Le mois de l'histoire des Noirs s'est terminé sur une fausse note dimanche soir, avec un 4e Gala des Prix SOBA (Sounds of Blackness Awards) qui est loin d'avoir fait l'unanimité. Fondé pour promouvoir la culture noire, les organisateurs ont honoré des artistes comme Florence K. et Lynda Thalie, qui ont remporté respectivement quatre et deux prix.

La grogne était encore palpable hier chez plusieurs acteurs de la communauté noire, qui ne se sont pas gênés pour critiquer vertement le gala. «C'est une véritable insulte, a claironné la chanteuse d'origine haïtienne Rachelle Jeanty, qui était en nomination dans la catégorie r'n'b. On avait enfin une chance de montrer au grand public ce qui se fait dans notre communauté. Mais en regardant les nominations, je n'avais pas du tout l'impression d'être dans un gala qui célèbre la culture noire. Le premier prix de la soirée a été gagné par une Blanche (Florence K, artiste jazz de l'année). Et les seuls danseurs qu'on a vus de la soirée étaient blancs. On ne devrait plus appeler ça les prix SOBA, mais plutôt les prix SOWA: Sounds of Whiteness Awards!»

Certains déploraient par ailleurs le virage commercial pris par le gala, qui se voulait au départ une «vitrine» pour les artistes moins connus de la communauté noire, qui peinent à sortir de leur ghetto. Nés dans l'underground, les prix SOBA sont ainsi devenus un événement plus grand public, avec des ambitions dignes de l'ADISQ.

La soirée de dimanche a été marquée par la présence du rappeur français MC Solaar, qui a chanté une chanson avec le groupe Dubmatique, et celle du chanteur libano-ontarien Massari, poulain de la multinationale Universal. Sans oublier Lynda Thalie et Florence K., toutes deux de la grosse machine Musicor.

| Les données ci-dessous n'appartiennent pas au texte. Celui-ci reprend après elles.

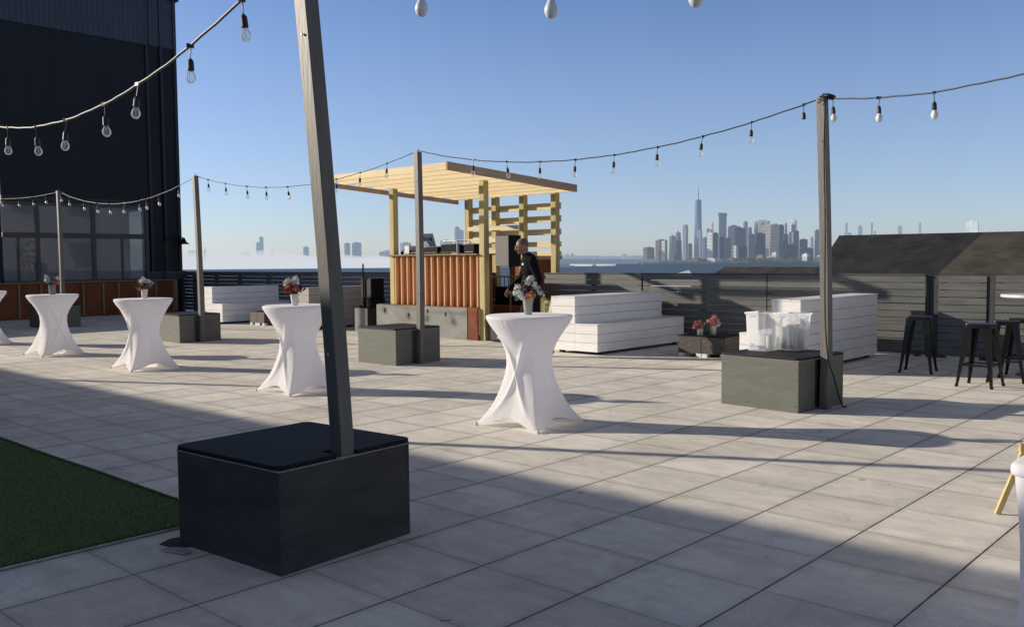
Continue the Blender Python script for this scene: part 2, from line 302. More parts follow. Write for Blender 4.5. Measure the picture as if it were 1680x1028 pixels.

«On a l'impression que les organisateurs essaient de faire leur place dans le mainstream, mais qu'ils n'amènent pas leur culture avec eux dans le processus, résume le producteur René-Frantz Durosel, dont le protégé Gage a remporté le prix du meilleur artiste r'n'b. Je n'ai rien contre la diversité, mais cet événement doit servir à montrer autre chose que ce qu'on voit d'habitude à TVA ou Radio-Canada. Comme c'est là, je ne suis pas certain que cette formule soit vraiment pertinente.»

Qui décide des gagnants?

D'autres enfin s'interrogeaient sur le processus d'élection des lauréats. Selon l'animateur de radio hip-hop Goofy Weldone, ce point «nébuleux» n'est pas étranger au mécontentement généralisé. «Personne ne sait qui décide des gagnants et des nominations. Est-ce que ce sont des pairs? Des gens des médias? Des gens de l'industrie? C'est le néant total.»

«Un gala ne fait jamais l'unanimité, s'est contenté de répondre hier Mark McKenna, porte-parole des prix SOBA. Tout ce que je peux répondre, c'est que nous récompensons les artistes qui contribuent au rayonnement de la culture noire en général. On ne va pas les prioriser parce qu'ils sont noirs, mais parce qu'ils sont bons, parce qu'ils se présentent bien ou parce qu'ils gèrent bien leur carrière, qu'ils soient underground ou non.»

Et le jury? M. McKenna jure qu'il y en a un, et qu'il est constitué de gens de l'industrie. Mais pas question d'en dire plus, afin d'éviter «les fuites» et les «pots-de-vin». «On sait que c'est une grosse business», a ajouté M. McKenna.

Financé à 85 % par des fonds privés, le Gala des prix SOBA était diffusé pour la première fois à la télévision, sur les ondes de MusiquePlus. C'est Philippe Fehmiu, un ancien de la boîte, qui animait le spectacle, qui incluait en outre Sylvie Desgroseillers, Muzion et Lorraine Klaasen..

Fidèle à son habitude, la chaîne des clips n'a pas voulu dévoiler ses cotes d'écoute.